There are possibilities that, through the operations of multinationals, particularly in respect of the system of price transfer, some of the losses that we have been discussing by Chrysler are less than they are said to be, for the very simple reason that they use the Chrysler Switzerland organisation to handle their overseas sales. As a result, the price per car exported to Europe is about half the price per car of the other major British companies. The profit is made through Geneva, where there is a more favourable tax system for them.

So, for all those reasons—export controls, which lead to dealers pushing Simca, transfer pricing and the fact that they are offering special inducements for the sale of Simca in Britain in competition with Chrysler UK—we should take some of Chrysler's difficulties with a pinch of salt.

Having said that, however, I do not accept the suggestion of the hon. Member for Henley that we are not confronting a major crisis in the car industry and in Chrysler. Chrysler said that if it did not get assistance, it would go. I have tried to argue why this was. This is the problem that faced the Government. I cannot pretend that I am happy at the size of the figures referred to for the immediate run-down in my area. I know that the Secretary of State for Scotland would not suggest that I should feel any other way. I hate paying tribute on the basis of leaks, but it is clear that a considerable part of the Cabinet fought hard on this and that the Secretary of State for Scotland was one of those who fought.

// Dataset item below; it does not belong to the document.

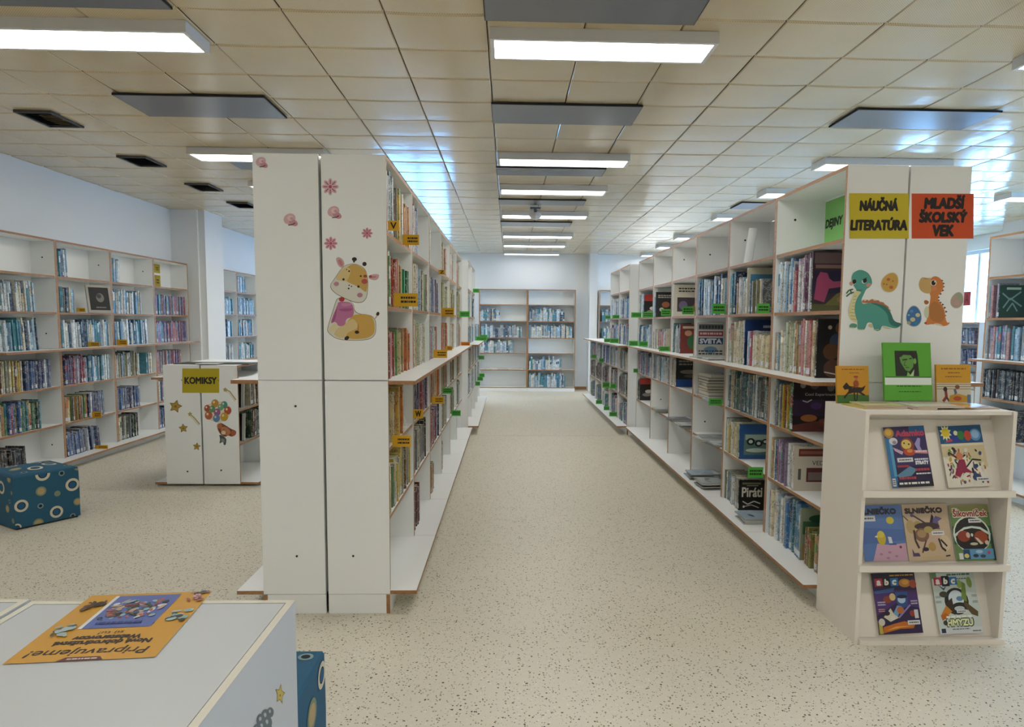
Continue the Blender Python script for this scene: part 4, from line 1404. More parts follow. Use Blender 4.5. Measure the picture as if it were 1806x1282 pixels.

We understand what employment is about in some of these areas. Despite the cheap remarks of the hon. Member for Henley, who has already left, I believe that the main forces which secured a change of policy in the Cabinet were, first, the labour force itself—the magnificent unity between works in the Midlands and in Scotland. Second, the wider Labour movement was not prepared to accept such a fall-out of jobs. Third, that section of the Labour movement which is properly represented in the Cabinet also fought to secure these changes.

If we had any difficulty, it was due to the deplorable fact that the hon. Member for Banff (Mr. Watt) and even my hon. Friend the Member for South Ayrshire (Mr. Sillars) raised the bogy of the SNP and the possibility of Scottish Chrysler going it alone. That was malicious, stupid and ignorant. If the company had gone it alone, Linwood would close tomorrow. As it happens, no engines are made at Linwood, so the end-product, presumably, would have been a kind of "Flintstone" car, running along the roads without an engine.